Photo courtesy of Brenda Knight

Copyright Fred W. McDarrah 1996

 

Joyce Johnson: Biography

“Joyce was a city girl, bookish, the closely watched only child of more ambitious Upper West Side parents…But she was writing–a novel, already under contract –and that was her good fortune, I thought.  We shared what was most important to us: common assumptions about our uncommon lives.  We lived outside, as if. 
As if we were men?  As if we were new, freer versions of ourselves?  There have always been women like us." 
          -Hettie Jones

Joyce Johnson was a freer women because she refused to abide by the social codes of the fifties that kept encouraging young women to be mothers and wives.  She rebelled against her strict parents and societies rules and went on to participate in the Beat movement.   Joyce Johnson received a National Books Circle Critics Award for her memoir, Minor Characters, and she is remembered not only from her relationship with Jack Kerouac, but as an important and essential woman in the Beat community.     

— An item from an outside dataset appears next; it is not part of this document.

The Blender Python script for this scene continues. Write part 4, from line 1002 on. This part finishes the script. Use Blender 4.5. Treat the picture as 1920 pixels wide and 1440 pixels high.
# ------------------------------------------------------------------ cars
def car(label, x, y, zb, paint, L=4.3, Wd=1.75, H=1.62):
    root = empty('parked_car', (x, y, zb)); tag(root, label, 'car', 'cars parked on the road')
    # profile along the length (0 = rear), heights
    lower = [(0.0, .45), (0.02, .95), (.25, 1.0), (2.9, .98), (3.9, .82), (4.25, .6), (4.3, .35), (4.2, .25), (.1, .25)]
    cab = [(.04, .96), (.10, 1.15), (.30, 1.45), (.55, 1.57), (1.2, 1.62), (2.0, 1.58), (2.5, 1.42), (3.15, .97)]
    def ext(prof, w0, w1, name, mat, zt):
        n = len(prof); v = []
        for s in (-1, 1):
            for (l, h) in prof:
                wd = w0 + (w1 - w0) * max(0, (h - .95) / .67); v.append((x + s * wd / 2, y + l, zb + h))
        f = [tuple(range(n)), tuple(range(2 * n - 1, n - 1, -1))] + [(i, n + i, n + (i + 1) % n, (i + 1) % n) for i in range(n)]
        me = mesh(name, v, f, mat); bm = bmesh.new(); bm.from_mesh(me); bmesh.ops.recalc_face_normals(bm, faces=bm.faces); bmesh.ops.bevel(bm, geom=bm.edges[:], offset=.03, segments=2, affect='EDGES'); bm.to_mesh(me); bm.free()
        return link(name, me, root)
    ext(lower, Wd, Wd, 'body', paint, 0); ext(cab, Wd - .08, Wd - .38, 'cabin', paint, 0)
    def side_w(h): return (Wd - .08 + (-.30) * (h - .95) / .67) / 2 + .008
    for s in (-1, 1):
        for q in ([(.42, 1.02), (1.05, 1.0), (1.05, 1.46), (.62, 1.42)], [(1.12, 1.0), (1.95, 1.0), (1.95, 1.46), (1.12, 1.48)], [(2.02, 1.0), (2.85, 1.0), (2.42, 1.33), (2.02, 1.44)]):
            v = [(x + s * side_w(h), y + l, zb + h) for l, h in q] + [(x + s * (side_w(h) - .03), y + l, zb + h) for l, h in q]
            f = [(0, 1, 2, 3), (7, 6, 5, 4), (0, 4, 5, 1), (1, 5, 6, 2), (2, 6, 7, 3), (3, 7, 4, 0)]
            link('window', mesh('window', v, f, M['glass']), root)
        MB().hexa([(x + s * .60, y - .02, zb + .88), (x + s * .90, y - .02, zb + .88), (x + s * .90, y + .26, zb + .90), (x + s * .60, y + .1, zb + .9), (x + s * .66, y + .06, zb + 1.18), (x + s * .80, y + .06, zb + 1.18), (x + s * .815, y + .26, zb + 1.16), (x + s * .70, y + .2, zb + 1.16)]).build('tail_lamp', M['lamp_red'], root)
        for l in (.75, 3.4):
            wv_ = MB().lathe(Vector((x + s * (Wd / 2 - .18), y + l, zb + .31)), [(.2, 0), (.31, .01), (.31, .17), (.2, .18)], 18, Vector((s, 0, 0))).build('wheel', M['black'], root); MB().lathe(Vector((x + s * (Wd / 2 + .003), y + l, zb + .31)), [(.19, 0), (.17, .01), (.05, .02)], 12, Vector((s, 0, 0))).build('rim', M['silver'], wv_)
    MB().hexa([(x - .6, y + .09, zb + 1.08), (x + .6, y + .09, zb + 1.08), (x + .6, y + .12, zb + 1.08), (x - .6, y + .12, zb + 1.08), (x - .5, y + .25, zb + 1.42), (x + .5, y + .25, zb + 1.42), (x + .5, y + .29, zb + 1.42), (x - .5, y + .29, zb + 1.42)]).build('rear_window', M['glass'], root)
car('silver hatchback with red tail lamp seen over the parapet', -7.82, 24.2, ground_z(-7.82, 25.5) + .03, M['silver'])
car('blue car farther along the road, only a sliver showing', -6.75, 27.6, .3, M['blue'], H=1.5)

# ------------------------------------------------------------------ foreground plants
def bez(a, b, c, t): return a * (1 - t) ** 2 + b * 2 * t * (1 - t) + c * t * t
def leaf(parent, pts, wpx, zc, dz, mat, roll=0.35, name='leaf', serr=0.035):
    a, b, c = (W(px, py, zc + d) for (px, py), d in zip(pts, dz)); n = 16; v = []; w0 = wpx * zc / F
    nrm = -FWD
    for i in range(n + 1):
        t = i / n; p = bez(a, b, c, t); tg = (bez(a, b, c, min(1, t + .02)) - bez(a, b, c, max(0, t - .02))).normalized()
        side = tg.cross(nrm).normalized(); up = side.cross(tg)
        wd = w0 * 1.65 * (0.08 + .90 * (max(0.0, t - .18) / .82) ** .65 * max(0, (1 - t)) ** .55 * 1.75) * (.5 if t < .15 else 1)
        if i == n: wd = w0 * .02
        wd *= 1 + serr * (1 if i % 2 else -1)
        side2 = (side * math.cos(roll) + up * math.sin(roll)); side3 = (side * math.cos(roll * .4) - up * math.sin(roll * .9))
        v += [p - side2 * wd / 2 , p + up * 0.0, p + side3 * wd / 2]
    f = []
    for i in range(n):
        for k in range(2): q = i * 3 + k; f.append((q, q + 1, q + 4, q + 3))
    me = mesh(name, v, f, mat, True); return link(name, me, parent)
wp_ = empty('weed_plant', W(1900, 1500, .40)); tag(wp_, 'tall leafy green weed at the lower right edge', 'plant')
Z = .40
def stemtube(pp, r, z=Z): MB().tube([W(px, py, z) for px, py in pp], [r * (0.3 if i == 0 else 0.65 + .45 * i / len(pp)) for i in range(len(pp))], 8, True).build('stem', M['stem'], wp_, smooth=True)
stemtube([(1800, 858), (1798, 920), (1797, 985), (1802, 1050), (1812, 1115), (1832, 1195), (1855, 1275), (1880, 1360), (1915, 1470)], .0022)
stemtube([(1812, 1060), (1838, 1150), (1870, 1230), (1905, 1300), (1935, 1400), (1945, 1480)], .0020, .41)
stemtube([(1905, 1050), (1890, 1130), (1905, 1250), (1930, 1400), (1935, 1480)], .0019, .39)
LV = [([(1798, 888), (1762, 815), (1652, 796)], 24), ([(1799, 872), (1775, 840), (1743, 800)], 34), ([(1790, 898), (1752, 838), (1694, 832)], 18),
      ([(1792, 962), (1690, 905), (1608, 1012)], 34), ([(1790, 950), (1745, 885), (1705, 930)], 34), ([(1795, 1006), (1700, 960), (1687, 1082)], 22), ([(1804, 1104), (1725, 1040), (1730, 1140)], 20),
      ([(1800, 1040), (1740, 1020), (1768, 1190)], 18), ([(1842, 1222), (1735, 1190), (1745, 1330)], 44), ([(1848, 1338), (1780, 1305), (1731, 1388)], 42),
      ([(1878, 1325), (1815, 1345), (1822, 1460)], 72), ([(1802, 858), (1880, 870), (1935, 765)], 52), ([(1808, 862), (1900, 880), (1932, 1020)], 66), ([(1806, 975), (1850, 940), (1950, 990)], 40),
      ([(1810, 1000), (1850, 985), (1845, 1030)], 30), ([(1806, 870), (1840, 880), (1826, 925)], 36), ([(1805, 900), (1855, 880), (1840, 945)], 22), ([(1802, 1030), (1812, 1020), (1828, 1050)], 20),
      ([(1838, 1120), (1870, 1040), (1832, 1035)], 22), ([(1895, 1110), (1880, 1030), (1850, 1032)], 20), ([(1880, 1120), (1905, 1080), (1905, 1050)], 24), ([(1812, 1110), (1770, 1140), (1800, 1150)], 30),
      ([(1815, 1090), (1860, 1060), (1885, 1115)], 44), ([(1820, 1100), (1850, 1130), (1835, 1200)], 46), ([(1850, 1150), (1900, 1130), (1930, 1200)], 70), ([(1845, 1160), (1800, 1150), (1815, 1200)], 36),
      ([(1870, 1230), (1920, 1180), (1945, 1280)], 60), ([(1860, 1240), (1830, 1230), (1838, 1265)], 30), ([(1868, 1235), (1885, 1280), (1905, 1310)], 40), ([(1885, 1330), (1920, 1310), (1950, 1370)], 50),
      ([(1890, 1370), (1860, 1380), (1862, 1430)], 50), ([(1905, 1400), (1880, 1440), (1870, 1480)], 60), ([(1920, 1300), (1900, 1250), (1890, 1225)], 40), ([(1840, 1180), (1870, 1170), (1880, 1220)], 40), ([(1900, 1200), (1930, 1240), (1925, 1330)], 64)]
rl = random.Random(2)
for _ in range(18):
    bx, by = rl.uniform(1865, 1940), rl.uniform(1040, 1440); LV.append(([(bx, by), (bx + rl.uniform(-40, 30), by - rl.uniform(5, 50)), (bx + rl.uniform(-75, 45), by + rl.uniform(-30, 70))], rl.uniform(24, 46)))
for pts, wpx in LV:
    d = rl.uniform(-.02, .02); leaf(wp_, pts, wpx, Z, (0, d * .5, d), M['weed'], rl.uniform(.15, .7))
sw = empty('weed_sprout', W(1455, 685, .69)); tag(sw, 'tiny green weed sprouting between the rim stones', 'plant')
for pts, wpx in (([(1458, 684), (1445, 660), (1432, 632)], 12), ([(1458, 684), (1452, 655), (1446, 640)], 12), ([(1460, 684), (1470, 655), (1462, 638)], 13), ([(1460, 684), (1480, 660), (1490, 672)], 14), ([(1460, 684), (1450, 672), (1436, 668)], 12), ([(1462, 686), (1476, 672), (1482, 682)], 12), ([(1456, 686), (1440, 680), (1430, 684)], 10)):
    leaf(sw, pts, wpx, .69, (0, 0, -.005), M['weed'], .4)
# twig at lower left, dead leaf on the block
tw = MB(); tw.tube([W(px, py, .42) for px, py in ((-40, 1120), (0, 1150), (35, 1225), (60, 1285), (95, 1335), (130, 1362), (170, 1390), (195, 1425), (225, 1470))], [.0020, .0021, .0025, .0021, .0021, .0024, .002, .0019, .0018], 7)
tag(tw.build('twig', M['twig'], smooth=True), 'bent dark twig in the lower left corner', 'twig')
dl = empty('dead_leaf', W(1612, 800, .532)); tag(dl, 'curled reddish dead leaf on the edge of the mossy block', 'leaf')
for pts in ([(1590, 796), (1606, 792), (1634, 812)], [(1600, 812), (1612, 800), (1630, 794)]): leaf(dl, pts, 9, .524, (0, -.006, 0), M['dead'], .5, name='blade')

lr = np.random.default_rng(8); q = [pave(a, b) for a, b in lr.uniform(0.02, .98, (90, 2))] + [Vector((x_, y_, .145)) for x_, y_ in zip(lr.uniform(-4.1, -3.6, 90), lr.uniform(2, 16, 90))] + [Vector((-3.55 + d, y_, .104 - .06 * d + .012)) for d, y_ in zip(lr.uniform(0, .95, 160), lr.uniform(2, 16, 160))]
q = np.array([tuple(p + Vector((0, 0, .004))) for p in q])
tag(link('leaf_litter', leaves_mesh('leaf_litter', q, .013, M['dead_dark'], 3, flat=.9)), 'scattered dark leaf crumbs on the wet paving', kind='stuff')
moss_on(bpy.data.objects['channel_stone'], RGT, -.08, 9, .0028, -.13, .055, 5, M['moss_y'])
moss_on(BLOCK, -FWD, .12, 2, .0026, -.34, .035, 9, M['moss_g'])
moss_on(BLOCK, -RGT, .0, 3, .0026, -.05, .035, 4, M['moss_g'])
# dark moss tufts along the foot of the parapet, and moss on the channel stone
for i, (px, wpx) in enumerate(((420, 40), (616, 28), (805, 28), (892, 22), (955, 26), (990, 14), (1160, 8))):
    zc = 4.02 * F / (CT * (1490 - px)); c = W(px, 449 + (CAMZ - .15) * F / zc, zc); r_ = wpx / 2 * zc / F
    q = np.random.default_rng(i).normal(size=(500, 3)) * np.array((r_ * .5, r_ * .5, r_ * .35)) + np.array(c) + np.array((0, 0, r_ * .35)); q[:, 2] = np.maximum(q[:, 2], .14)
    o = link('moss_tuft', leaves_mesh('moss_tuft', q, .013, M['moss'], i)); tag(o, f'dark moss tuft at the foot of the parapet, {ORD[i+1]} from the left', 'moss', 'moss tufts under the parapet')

Joyce Glassman was an only child born into a strict, Jewish home.  Ironically, she grew up on West 116th street, a block away from the apartment Joan Vollmer Adams shared with Edie Parker.  Being that she was an only child, her parents, especially her mother placed all their aspirations in her development as a proper lady.  Joyce’s mother dreamed of Joyce’s success as a great pianist and she never really encouraged her to do anything else, except marry a good man.  Joyce states in Minor Characters, “But my mother can’t help herself.  Her love for me is the all-consuming passion of her life.  She recognizes no boundaries between our separate beings.  She only wants to protect me from everything the way she protected me from drowning when I was little by not teaching me to swim, or from irrevocably scarring myself by discouraging me from climbing or running or riding a two-wheeler in the park” (Minor Characters 16).